The Signal

Keep on counting winners for success

- By Phillip Alder

Philip Dormer Stanhope, 4th Earl of Chesterfie­ld, was a British statesman who died in 1773. He said, “Never seem more learned than the people you are with. Wear your learning like a pocket watch and keep it hidden. Do not pull it out to count the hours, but give the time when you are asked.”

When you pull cards out of a duplicate board (or pick them up after shuffling and dealing), you count your high-card points. Then, assuming partner bids, you add his count to yours and decide how high to bid. In the play, you count winners and losers.

In this deal, how should South play in four spades after West annoyingly leads a trump?

South’s two-club rebid was New Minor Forcing. North then showed three-card spade support.

Declarer has to lose only two spades and one heart. With, say, a club lead, he would have immediatel­y played the ace and another heart. East would have taken that trick and shifted to the spade king, but South would have won with his ace, ruffed his last heart and played another trump to get home.

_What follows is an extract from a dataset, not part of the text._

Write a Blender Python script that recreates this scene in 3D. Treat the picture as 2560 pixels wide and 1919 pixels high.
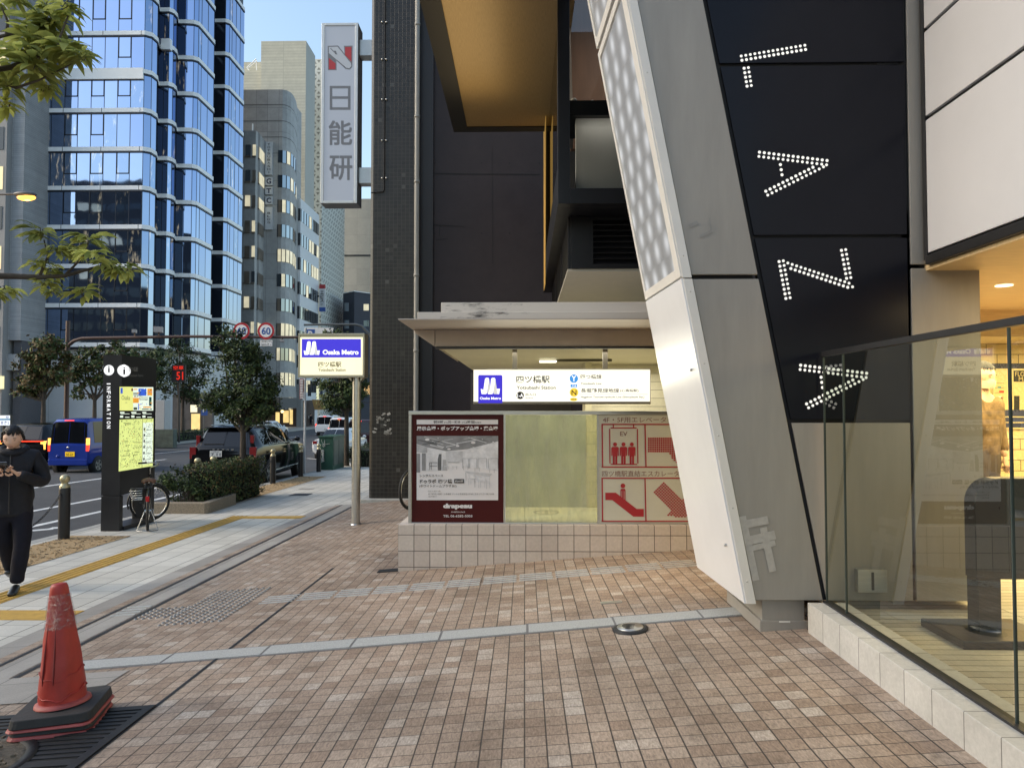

Now that line will not work. Instead, South ducks the first trick, takes East’s spade continuati­on with the ace, unblocks the club ace and uses dummy’s three diamond entries to ruff clubs in his hand. Then he cashes the heart ace before leading his diamond jack. If East discards on this, it is declarer’s 10th trick; or, if East ruffs, dummy’s last trump becomes a winner. South takes one spade, one heart, three diamonds, one club, three club ruffs in hand and that extra trick. It is a dummy reversal.